I make the same distinction by describing Frank Field as 'mainstream left', George Galloway as 'loony left' and liberals as 'liberals'.
At 7:35 pm , Femme de Resistance said...
P.S. FYI - the only reason I've enabled comment moderation is because I was fed up of searching for comment spam.
Unless you're actually going to get us sued or are so randomly and blathering off-topic it defies reasoned descriptions (e.g. spam), I'd never delete or fail to publish comments. Because I'm in favour of freedom of speech... with being a liberal.
At 9:39 pm , James said...
I think Mr Cohen was spot on with his commentary. All that's left for him to do is write the inevitable sequel 'What's Right?'
At 9:47 pm , ba ba said...
Ah, i was wondering about the comment moderation!
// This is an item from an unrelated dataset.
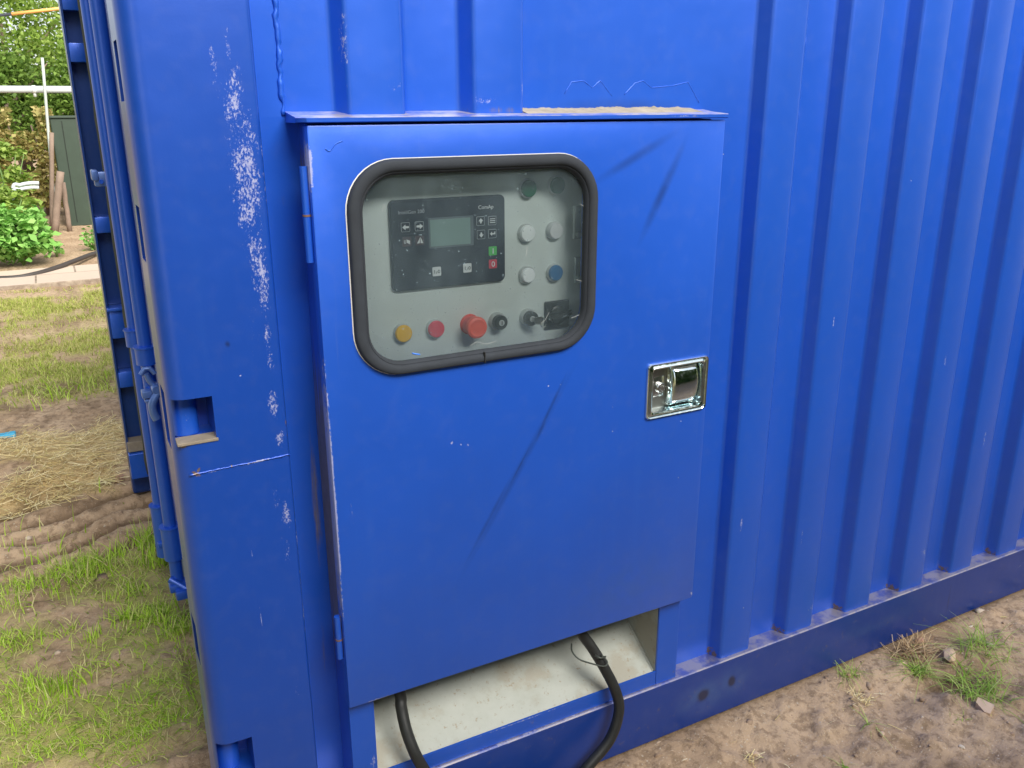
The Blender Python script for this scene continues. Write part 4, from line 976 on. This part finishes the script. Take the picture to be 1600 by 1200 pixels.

You know, i wouldnt describe george galloway as looney left id describe him as *hard* left. In that he gets quite a bit of respect from me, because he has the courage of his convictions and follows them through to their logical conclusions.
I would contrast that with ken livingstone who is a horrible two faced worm. Im sure he grew out of leftism but he went wonky - some might say absolute power corruptsd absolutely - and turned into an unlovable version of the left - liberal hybrid. Perhaps that could be best expressed as trendy lefty, what with the word liberal having been co-opted to mean policies that favour trendy causes.
I consider myself to be properly liberal, actually, and describe myself as libertarian given the chance, such as in an interesting argument over at the richard dawkins forums. In it i argue that though christianity may be ultimately wrong in terms of God, it may be the best way we have of maintaining a libertarian civilisation. It starts off as a review of the God delusion.
And this;
http://bnpandme.blogspot.com/2006/03/who-are-liberals-and-what-do-they.html
Is my offering on the subject of what liberals are from some time ago. In it I come to rather the opposite conclusion from house of dumb!
P.s apart from one insult at the start of my blog - which i wish i hadnt removed - automated spam and some paedophiles trying to justify the act, i have never removed comments either.